**Written task**
Restate the data below word for word. Skip any images it contains.

**Task inputs**
>> begin
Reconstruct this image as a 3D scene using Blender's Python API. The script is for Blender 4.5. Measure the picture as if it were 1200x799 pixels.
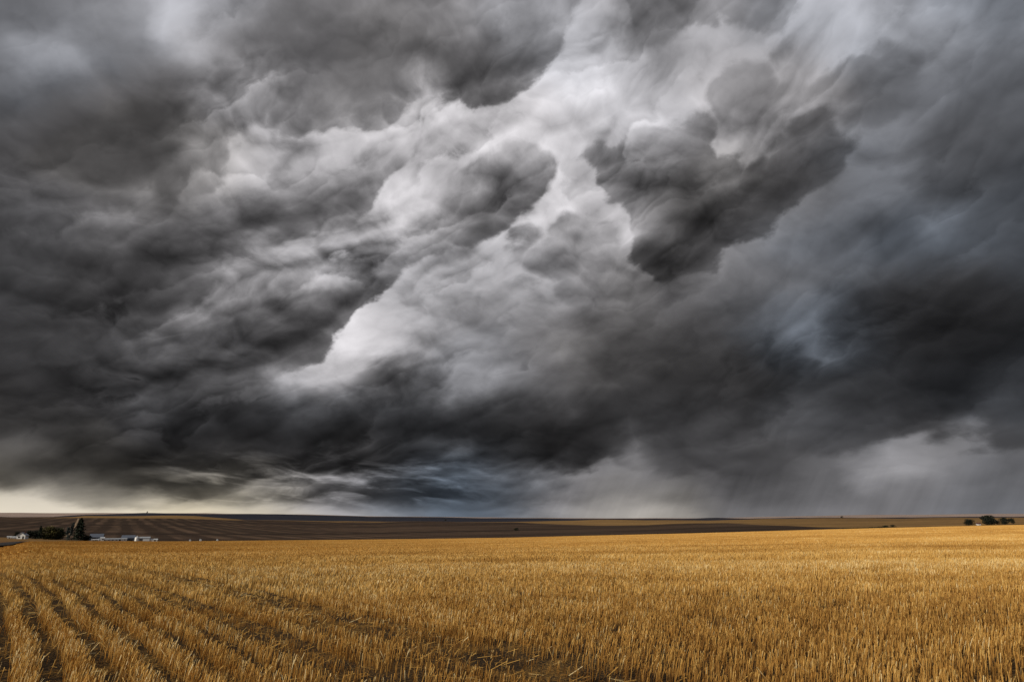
import bpy, bmesh, math, random
import numpy as np
from mathutils import Vector, Matrix

for o in list(bpy.data.objects):
    bpy.data.objects.remove(o, do_unlink=True)
SC = bpy.context.scene
COL = SC.collection
R = math.radians
random.seed(7)
RNG = np.random.default_rng(11)

# ------------------------------------------------------------------ camera
EYE = 1.72                       # eye height above the stubble field (m)
PITCH = 14.47                    # degrees above the horizon
cam_d = bpy.data.cameras.new('camera')
cam = bpy.data.objects.new('camera', cam_d)
COL.objects.link(cam)
cam_d.lens, cam_d.sensor_width, cam_d.sensor_fit = 24.0, 36.0, 'HORIZONTAL'
cam_d.clip_start, cam_d.clip_end = 0.1, 120000.0
cam.location = (0.0, 0.0, EYE)
cam.rotation_euler = (R(90 + PITCH), 0, 0)
SC.camera = cam

# ------------------------------------------------------------------ exposure
SC.view_settings.view_transform = 'Standard'
SC.view_settings.look = 'None'
SC.view_settings.exposure = 0.0
SC.view_settings.gamma = 1.0
SC.view_settings.use_curve_mapping = False

# ------------------------------------------------------------------ sun: low, warm, breaking through behind the viewer's left shoulder
SUN_AZ, SUN_EL = -126.0, 25.0    # compass degrees clockwise from the view direction (+Y)
sun_d = bpy.data.lights.new('sun', 'SUN')
sun_d.energy = 4.1
sun_d.angle = R(2.0)
sun_d.color = (1.0, 0.90, 0.74)
sun = bpy.data.objects.new('sun', sun_d)
COL.objects.link(sun)
_sd = Vector((math.sin(R(SUN_AZ)) * math.cos(R(SUN_EL)), math.cos(R(SUN_AZ)) * math.cos(R(SUN_EL)), math.sin(R(SUN_EL))))
sun.rotation_euler = _sd.to_track_quat('Z', 'Y').to_euler()
sun.location = _sd * 50
# ------------------------------------------------------------------ node helper
class NT:
    """small shorthand for building node graphs"""
    def __init__(self, tree):
        self.t = tree
        self.late = None
    def new(self, kind, **kw):
        n = self.t.nodes.new(kind)
        for k, v in kw.items():
            setattr(n, k, v)
        return n
    def link(self, a, b):
        if self.late is not None:
            self.late.append((a, b))             # wired up in one go at the end (quicker while the tree is large)
        else:
            self.t.links.new(a, b)
    def flush(self):
        for a, b in self.late:
            self.t.links.new(a, b)
        self.late = None
    def put(self, sock, v):
        if hasattr(v, 'is_linked') or isinstance(v, bpy.types.NodeSocket):
            self.link(v, sock)
        else:
            sock.default_value = v
    def math(self, op, a, b=None, c=None, clamp=False):
        n = self.new('ShaderNodeMath', operation=op, use_clamp=clamp)
        for i, v in enumerate((a, b, c)):
            if v is not None:
                self.put(n.inputs[i], v)
        return n.outputs[0]
    def vmath(self, op, a, b=None, scale=None):
        n = self.new('ShaderNodeVectorMath', operation=op)
        self.put(n.inputs[0], a)
        if b is not None:
            self.put(n.inputs[1], b)
        if scale is not None:
            self.put(n.inputs['Scale'], scale)
        return n.outputs['Value'] if op in ('LENGTH', 'DOT_PRODUCT', 'DISTANCE') else n.outputs[0]
    def sep(self, v):
        n = self.new('ShaderNodeSeparateXYZ')
        self.link(v, n.inputs[0])
        return n.outputs[0], n.outputs[1], n.outputs[2]
    def comb(self, x, y, z):
        n = self.new('ShaderNodeCombineXYZ')
        for i, v in enumerate((x, y, z)):
            self.put(n.inputs[i], v)
        return n.outputs[0]
    def noise(self, vec, scale, detail=4.0, rough=0.5, lac=2.0, dist=0.0, kind='FBM', color=False):
        n = self.new('ShaderNodeTexNoise', noise_dimensions='3D', noise_type=kind, normalize=True)
        if vec is not None:
            self.link(vec, n.inputs['Vector'])
        n.inputs['Scale'].default_value = scale
        n.inputs['Detail'].default_value = detail
        n.inputs['Roughness'].default_value = rough
        n.inputs['Lacunarity'].default_value = lac
        n.inputs['Distortion'].default_value = dist
        return n.outputs['Color'] if color else n.outputs[0]
    def vor(self, vec, scale, detail=2.0, rough=0.5, smooth=None, rnd=1.0):
        n = self.new('ShaderNodeTexVoronoi', voronoi_dimensions='3D', feature='F1' if smooth is None else 'SMOOTH_F1')
        self.link(vec, n.inputs['Vector'])
        n.inputs['Scale'].default_value = scale
        n.inputs['Detail'].default_value = detail
        n.inputs['Roughness'].default_value = rough
        n.inputs['Randomness'].default_value = rnd
        if smooth is not None:
            n.inputs['Smoothness'].default_value = smooth
        return n.outputs['Distance']
    def rng(self, v, a, b, c=0.0, d=1.0, kind='LINEAR', clamp=True):
        n = self.new('ShaderNodeMapRange', interpolation_type=kind)
        if kind == 'LINEAR':
            n.clamp = clamp
        self.put(n.inputs[0], v)
        for i, x in enumerate((a, b, c, d)):
            self.put(n.inputs[1 + i], x)
        return n.outputs[0]
    def mixf(self, f, a, b):
        n = self.new('ShaderNodeMix', data_type='FLOAT', clamp_factor=True)
        self.put(n.inputs[0], f); self.put(n.inputs[2], a); self.put(n.inputs[3], b)
        return n.outputs[0]
    def mixc(self, f, a, b, blend='MIX'):
        n = self.new('ShaderNodeMix', data_type='RGBA', blend_type=blend, clamp_factor=True)
        self.put(n.inputs[0], f)
        self.put(n.inputs[6], a if not isinstance(a, tuple) or len(a) == 4 else (*a, 1))
        self.put(n.inputs[7], b if not isinstance(b, tuple) or len(b) == 4 else (*b, 1))
        return n.outputs[2]
    def ramp(self, f, stops, interp='LINEAR'):
        n = self.new('ShaderNodeValToRGB')
        cr = n.color_ramp
        cr.interpolation = interp
        while len(cr.elements) < len(stops):
            cr.elements.new(0.5)
        for e, (p, c) in zip(cr.elements, stops):
            e.position = p
        for e, (p, c) in zip(cr.elements, stops):
            e.color = (*c[:3], 1) if hasattr(c, '__len__') else (c, c, c, 1)
        self.put(n.inputs[0], f)
        return n.outputs[0]

# ------------------------------------------------------------------ storm sky
# The cloud deck is described on the sky sphere as a stack of cloud sheets (front, middle, rear and the back deck); each sheet
# has an outline and a brightness, given here at survey points (x, y on a 1200 x 799 chart of the view, turned
# into compass bearings and elevations below) and broken up by cloud noise in the world shader.
_P = R(PITCH)
def chart_of(az, el):
    """bearing / elevation (radians) -> chart x, y"""
    dx, dy, dz = np.sin(az) * np.cos(el), np.cos(az) * np.cos(el), np.sin(el)
    f = dy * math.cos(_P) + dz * math.sin(_P)
    up = -dy * math.sin(_P) + dz * math.cos(_P)
    f = np.maximum(f, 0.05)
    return 600 + 800 * dx / f, 399.5 - 800 * up / f

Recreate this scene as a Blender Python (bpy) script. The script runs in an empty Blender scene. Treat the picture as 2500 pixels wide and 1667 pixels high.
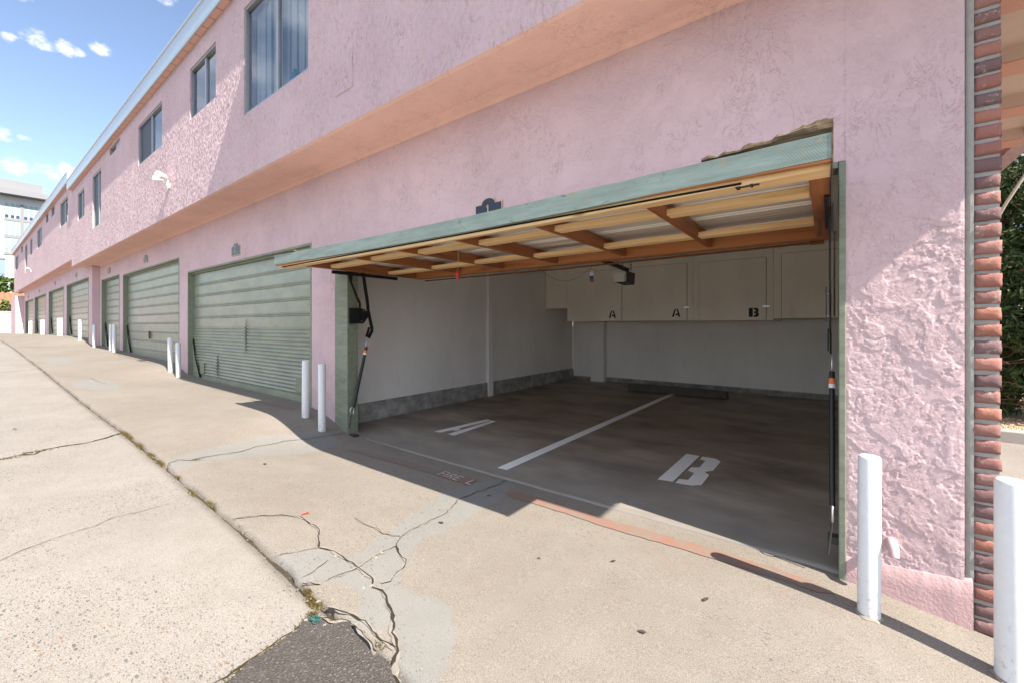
>> end
**Correct response**
Reconstruct this image as a 3D scene using Blender's Python API. The script is for Blender 4.5. Measure the picture as if it were 1200x799 pixels.
import bpy, bmesh, math, random
import numpy as np
from mathutils import Vector, Matrix

for o in list(bpy.data.objects):
    bpy.data.objects.remove(o, do_unlink=True)
SC = bpy.context.scene
COL = SC.collection
R = math.radians
random.seed(7)
RNG = np.random.default_rng(11)

# ------------------------------------------------------------------ camera
EYE = 1.72                       # eye height above the stubble field (m)
PITCH = 14.47                    # degrees above the horizon
cam_d = bpy.data.cameras.new('camera')
cam = bpy.data.objects.new('camera', cam_d)
COL.objects.link(cam)
cam_d.lens, cam_d.sensor_width, cam_d.sensor_fit = 24.0, 36.0, 'HORIZONTAL'
cam_d.clip_start, cam_d.clip_end = 0.1, 120000.0
cam.location = (0.0, 0.0, EYE)
cam.rotation_euler = (R(90 + PITCH), 0, 0)
SC.camera = cam

# ------------------------------------------------------------------ exposure
SC.view_settings.view_transform = 'Standard'
SC.view_settings.look = 'None'
SC.view_settings.exposure = 0.0
SC.view_settings.gamma = 1.0
SC.view_settings.use_curve_mapping = False

# ------------------------------------------------------------------ sun: low, warm, breaking through behind the viewer's left shoulder
SUN_AZ, SUN_EL = -126.0, 25.0    # compass degrees clockwise from the view direction (+Y)
sun_d = bpy.data.lights.new('sun', 'SUN')
sun_d.energy = 4.1
sun_d.angle = R(2.0)
sun_d.color = (1.0, 0.90, 0.74)
sun = bpy.data.objects.new('sun', sun_d)
COL.objects.link(sun)
_sd = Vector((math.sin(R(SUN_AZ)) * math.cos(R(SUN_EL)), math.cos(R(SUN_AZ)) * math.cos(R(SUN_EL)), math.sin(R(SUN_EL))))
sun.rotation_euler = _sd.to_track_quat('Z', 'Y').to_euler()
sun.location = _sd * 50
# ------------------------------------------------------------------ node helper
class NT:
    """small shorthand for building node graphs"""
    def __init__(self, tree):
        self.t = tree
        self.late = None
    def new(self, kind, **kw):
        n = self.t.nodes.new(kind)
        for k, v in kw.items():
            setattr(n, k, v)
        return n
    def link(self, a, b):
        if self.late is not None:
            self.late.append((a, b))             # wired up in one go at the end (quicker while the tree is large)
        else:
            self.t.links.new(a, b)
    def flush(self):
        for a, b in self.late:
            self.t.links.new(a, b)
        self.late = None
    def put(self, sock, v):
        if hasattr(v, 'is_linked') or isinstance(v, bpy.types.NodeSocket):
            self.link(v, sock)
        else:
            sock.default_value = v
    def math(self, op, a, b=None, c=None, clamp=False):
        n = self.new('ShaderNodeMath', operation=op, use_clamp=clamp)
        for i, v in enumerate((a, b, c)):
            if v is not None:
                self.put(n.inputs[i], v)
        return n.outputs[0]
    def vmath(self, op, a, b=None, scale=None):
        n = self.new('ShaderNodeVectorMath', operation=op)
        self.put(n.inputs[0], a)
        if b is not None:
            self.put(n.inputs[1], b)
        if scale is not None:
            self.put(n.inputs['Scale'], scale)
        return n.outputs['Value'] if op in ('LENGTH', 'DOT_PRODUCT', 'DISTANCE') else n.outputs[0]
    def sep(self, v):
        n = self.new('ShaderNodeSeparateXYZ')
        self.link(v, n.inputs[0])
        return n.outputs[0], n.outputs[1], n.outputs[2]
    def comb(self, x, y, z):
        n = self.new('ShaderNodeCombineXYZ')
        for i, v in enumerate((x, y, z)):
            self.put(n.inputs[i], v)
        return n.outputs[0]
    def noise(self, vec, scale, detail=4.0, rough=0.5, lac=2.0, dist=0.0, kind='FBM', color=False):
        n = self.new('ShaderNodeTexNoise', noise_dimensions='3D', noise_type=kind, normalize=True)
        if vec is not None:
            self.link(vec, n.inputs['Vector'])
        n.inputs['Scale'].default_value = scale
        n.inputs['Detail'].default_value = detail
        n.inputs['Roughness'].default_value = rough
        n.inputs['Lacunarity'].default_value = lac
        n.inputs['Distortion'].default_value = dist
        return n.outputs['Color'] if color else n.outputs[0]
    def vor(self, vec, scale, detail=2.0, rough=0.5, smooth=None, rnd=1.0):
        n = self.new('ShaderNodeTexVoronoi', voronoi_dimensions='3D', feature='F1' if smooth is None else 'SMOOTH_F1')
        self.link(vec, n.inputs['Vector'])
        n.inputs['Scale'].default_value = scale
        n.inputs['Detail'].default_value = detail
        n.inputs['Roughness'].default_value = rough
        n.inputs['Randomness'].default_value = rnd
        if smooth is not None:
            n.inputs['Smoothness'].default_value = smooth
        return n.outputs['Distance']
    def rng(self, v, a, b, c=0.0, d=1.0, kind='LINEAR', clamp=True):
        n = self.new('ShaderNodeMapRange', interpolation_type=kind)
        if kind == 'LINEAR':
            n.clamp = clamp
        self.put(n.inputs[0], v)
        for i, x in enumerate((a, b, c, d)):
            self.put(n.inputs[1 + i], x)
        return n.outputs[0]
    def mixf(self, f, a, b):
        n = self.new('ShaderNodeMix', data_type='FLOAT', clamp_factor=True)
        self.put(n.inputs[0], f); self.put(n.inputs[2], a); self.put(n.inputs[3], b)
        return n.outputs[0]
    def mixc(self, f, a, b, blend='MIX'):
        n = self.new('ShaderNodeMix', data_type='RGBA', blend_type=blend, clamp_factor=True)
        self.put(n.inputs[0], f)
        self.put(n.inputs[6], a if not isinstance(a, tuple) or len(a) == 4 else (*a, 1))
        self.put(n.inputs[7], b if not isinstance(b, tuple) or len(b) == 4 else (*b, 1))
        return n.outputs[2]
    def ramp(self, f, stops, interp='LINEAR'):
        n = self.new('ShaderNodeValToRGB')
        cr = n.color_ramp
        cr.interpolation = interp
        while len(cr.elements) < len(stops):
            cr.elements.new(0.5)
        for e, (p, c) in zip(cr.elements, stops):
            e.position = p
        for e, (p, c) in zip(cr.elements, stops):
            e.color = (*c[:3], 1) if hasattr(c, '__len__') else (c, c, c, 1)
        self.put(n.inputs[0], f)
        return n.outputs[0]

# ------------------------------------------------------------------ storm sky
# The cloud deck is described on the sky sphere as a stack of cloud sheets (front, middle, rear and the back deck); each sheet
# has an outline and a brightness, given here at survey points (x, y on a 1200 x 799 chart of the view, turned
# into compass bearings and elevations below) and broken up by cloud noise in the world shader.
_P = R(PITCH)
def chart_of(az, el):
    """bearing / elevation (radians) -> chart x, y"""
    dx, dy, dz = np.sin(az) * np.cos(el), np.cos(az) * np.cos(el), np.sin(el)
    f = dy * math.cos(_P) + dz * math.sin(_P)
    up = -dy * math.sin(_P) + dz * math.cos(_P)
    f = np.maximum(f, 0.05)
    return 600 + 800 * dx / f, 399.5 - 800 * up / f

Recreate this scene as a Blender Python (bpy) script. The script runs in an empty Blender scene. Treat the picture as 2500 pixels wide and 1667 pixels high.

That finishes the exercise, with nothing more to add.